US tempers its view of victory in Iraq
The Pentagon hoped to quell unrest before a pullout, but violence is changing US goals.
WASHINGTON
Since the day in May 2003 when President Bush stood beneath a banner proclaiming "Mission Accomplished," the course of the conflict in Iraq has been one of optimism followed by revision.
From the earliest battle plans, which called for the quick return home of tens of thousands of troops, to the campaign in Fallujah and national elections that followed, the Pentagon had hoped it could largely eliminate lingering unrest before turning security over to Iraqis.
The increasingly bracing tone from the White House and Pentagon, however, points to a new calculus. The persistence of the attacks, as well as their undiminished capacity - witnessed by Wednesday's bombings in Baghdad, which killed more than 150 Iraqis - seems to have confirmed that the insurgency will probably outlast the American occupation.
Indeed, the inability of American forces to defeat the insurgency through strikes such as the current offensive in Tal Afar raises doubts about the possibility of any clear victory for the administration. And it could leave the Iraqis with a years-long task that many planners had not anticipated.
"There has been a clear realization that this war is not winnable in the short term," says Seth Jones, a terrorism expert at RAND Corp. in Arlington, Va.
The change in thinking has come gradually, as pivotal moments in the maturation of the Iraqi state have come and gone - and the insurgency has remained. In the first months after Mr. Bush declared victory, Pentagon officials were loath even to use the word "insurgency" to describe the attacks that killed some two dozen troops in May and June of 2003.
In testimony before Congress that July, Gen. Tommy Franks argued that the attacks did not fit his definition of an insurgency.
A year later, however, the continuing toll of the insurgency was reshaping the Pentagon's expectations. By the spring of 2005, a spike in violence, despite the previous November's successful campaign against the insurgent stronghold of Fallujah and January's relatively peaceful elections, made it clear that political momentum was not enough.
Part of the reason for the failure to plan for uncertainties came from the ideological insistence that almost all Iraqis would see Americans as liberators. Yet it also came from a political calculation that dismissed the lessons of the Clinton years. "There was a sense that there was nothing to learn from Somalia or Haiti or Bosnia," says Dr. Jones.
Some parts of the administration have been slower to reach this point than others.

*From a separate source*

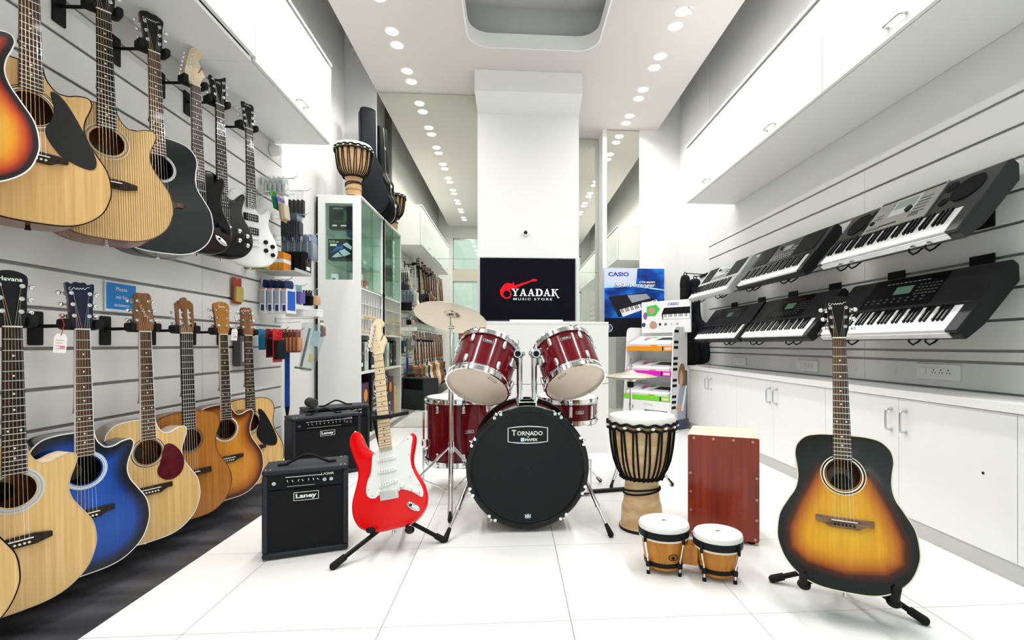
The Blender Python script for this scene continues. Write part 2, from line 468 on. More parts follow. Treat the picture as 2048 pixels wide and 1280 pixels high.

In the midst of the May attacks, Vice President Dick Cheney famously said that the insurgency was in its "last throes." But less than a month later, on June 26, Defense Secretary Donald Rumsfeld said: "Insurgencies tend to go on five, six, eight, 10, 12 years. Coalition forces, foreign forces are not going to repress that insurgency. We're going to create an environment that the Iraqi people and the Iraqi security forces can win against that insurgency."
It is this attitude that has moved from post-invasion rhetoric to Pentagon doctrine. In some ways, it is the same measure of victory that the Pentagon laid out two years ago. "At an absolute minimum, we'll be here for [two years], and probably longer, to make sure that [Iraqi forces] are capable of protecting the sovereignty of Iraq," said Lt. Gen. Ricardo Sanchez in an Aug. 7, 2003, Pentagon briefing.
Administration officials have always insisted that events on the ground - and not artificial timelines - would dictate American actions in Iraq. Yet today, the finish line is no more certain than it was two years ago - and the threat that Iraqi forces will be facing when US troops leave is more dire than many military officials imagined.
The result is that Bush's characteristic steel about Iraq still lacks any specifics or certainty. "As a practical matter, no one in the administration is going to admit this," says Anthony Cordesman, an analyst for the Center for Strategic and International Studies here. "Nobody's making military promises that are unrealistic."
There are some positive signs. The offensive to roust insurgents from Tal Afar, which began in May and intensified the past two weeks, has put more responsibility in the hands of the Iraqi military. "It's a very important step in turning over security to the Iraqis," says Rachel Bronson, an analyst for the Council on Foreign Relations in New York.
But there is a long way to go, she and others say. Significantly, when Iraqi President Jalal Talabani suggested this week that Iraqi forces would be ready to replace 50,000 US troops by the end of the year, he quickly reversed his statement and later added that US soldiers might be needed for another two years, though he set no deadline.
Amid this military uncertainty, administration officials have turned to political events as the primary marks of progress. "The referendum on the constitution and the elections at the end of December are the most important aspects of what we're doing now," Gen. George Casey told Congress in June.
Yet Wednesday's attacks in Baghdad suggest that the practical matter of adequately preparing the Iraqi military - not the grand clash of political ideas - will ultimately determine the success or failure of American hopes, analysts say. In a recent paper, Dr. Cordesman writes: "If political developments do have a positive effect, it will be ... because a substantially larger number of Iraqi Sunnis ... see the military balance shifting decisively in favor of Iraqi government forces."